● **What you are asked to do**: Write out every line of the material as it stands, apart from the pictures.

● **Data segment**:
▶
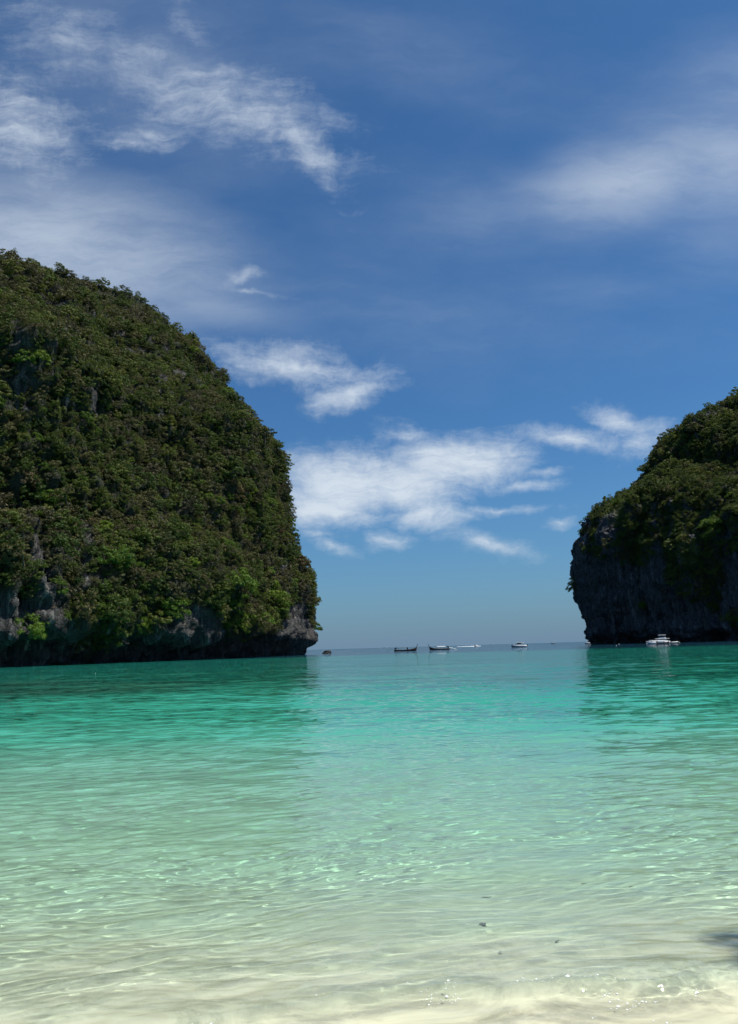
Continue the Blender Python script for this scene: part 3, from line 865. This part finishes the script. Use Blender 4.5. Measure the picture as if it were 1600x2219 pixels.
# steep meadows of grass between the trees of the right headland
grass_m, n = new_mat('cliff_grass')
pp = n.n('ShaderNodeNewGeometry').outputs['Position']
gc = n.ramp(n.noise(pp, 0.5, 3), [(0.3, (0.10, 0.14, 0.03)), (0.7, (0.20, 0.21, 0.06))])
gb = n.bsdf(gc, 0.8); n.out(gb.outputs[0])
for px, py, rx, ry, label in ((1338, 1118, 26, 24, 'yellow green grass patch on the shoulder of the right headland'), (1492, 1200, 22, 30, 'bright grass strip hanging down above bare rock on the right headland'),
                              (1490, 932, 34, 14, 'sunlit grass near the top of the right headland')):
    g = np.random.default_rng(px)
    V = []
    o, Xc, Yc, Zc = CLIFFS['right'][:4]
    q = (np.stack([Xc.ravel(), Yc.ravel(), Zc.ravel() - CAM_H], -1)) @ np.array(CAM_ROT)
    u = 800 + FOC * q[:, 0] / -q[:, 2]; v = 1109.5 - FOC * q[:, 1] / -q[:, 2]
    inn = np.where((((u - px) / rx) ** 2 + ((v - py) / ry) ** 2 < 1) & (q[:, 2] < -1))[0]
    if len(inn) == 0: continue
    inn = inn[-q[inn, 2] < (-q[inn, 2]).min() + 60]
    pts = np.stack([Xc.ravel(), Yc.ravel(), Zc.ravel()], -1)[g.choice(inn, 1500)] + g.normal(scale=0.7, size=(1500, 3))
    outw = pts[:, :2] - np.array(cl_R); outw /= np.linalg.norm(outw, axis=1, keepdims=True)
    for k, p3 in enumerate(pts):
        a = g.uniform(0, 6.28); w_ = g.uniform(.1, .22); h_ = g.uniform(.8, 1.9)
        t = np.array([math.cos(a), math.sin(a), 0]) * w_
        tip = p3 + np.array([outw[k, 0] * h_ * .6 + g.normal() * .2, outw[k, 1] * h_ * .6 + g.normal() * .2, h_])
        V += [p3 - t, p3 + t, tip + t * .3, tip - t * .3]
    me = np_mesh('grass', np.array(V), np.arange(len(V)).reshape(-1, 4), False)
    tag(link('grass', me, grass_m), label, 'grass', kind='stuff')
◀
● **Finished task**:
Continue the Blender Python script for this scene: part 3, from line 865. This part finishes the script. Use Blender 4.5. Measure the picture as if it were 1600x2219 pixels.
# steep meadows of grass between the trees of the right headland
grass_m, n = new_mat('cliff_grass')
pp = n.n('ShaderNodeNewGeometry').outputs['Position']
gc = n.ramp(n.noise(pp, 0.5, 3), [(0.3, (0.10, 0.14, 0.03)), (0.7, (0.20, 0.21, 0.06))])
gb = n.bsdf(gc, 0.8); n.out(gb.outputs[0])
for px, py, rx, ry, label in ((1338, 1118, 26, 24, 'yellow green grass patch on the shoulder of the right headland'), (1492, 1200, 22, 30, 'bright grass strip hanging down above bare rock on the right headland'),
                              (1490, 932, 34, 14, 'sunlit grass near the top of the right headland')):
    g = np.random.default_rng(px)
    V = []
    o, Xc, Yc, Zc = CLIFFS['right'][:4]
    q = (np.stack([Xc.ravel(), Yc.ravel(), Zc.ravel() - CAM_H], -1)) @ np.array(CAM_ROT)
    u = 800 + FOC * q[:, 0] / -q[:, 2]; v = 1109.5 - FOC * q[:, 1] / -q[:, 2]
    inn = np.where((((u - px) / rx) ** 2 + ((v - py) / ry) ** 2 < 1) & (q[:, 2] < -1))[0]
    if len(inn) == 0: continue
    inn = inn[-q[inn, 2] < (-q[inn, 2]).min() + 60]
    pts = np.stack([Xc.ravel(), Yc.ravel(), Zc.ravel()], -1)[g.choice(inn, 1500)] + g.normal(scale=0.7, size=(1500, 3))
    outw = pts[:, :2] - np.array(cl_R); outw /= np.linalg.norm(outw, axis=1, keepdims=True)
    for k, p3 in enumerate(pts):
        a = g.uniform(0, 6.28); w_ = g.uniform(.1, .22); h_ = g.uniform(.8, 1.9)
        t = np.array([math.cos(a), math.sin(a), 0]) * w_
        tip = p3 + np.array([outw[k, 0] * h_ * .6 + g.normal() * .2, outw[k, 1] * h_ * .6 + g.normal() * .2, h_])
        V += [p3 - t, p3 + t, tip + t * .3, tip - t * .3]
    me = np_mesh('grass', np.array(V), np.arange(len(V)).reshape(-1, 4), False)
    tag(link('grass', me, grass_m), label, 'grass', kind='stuff')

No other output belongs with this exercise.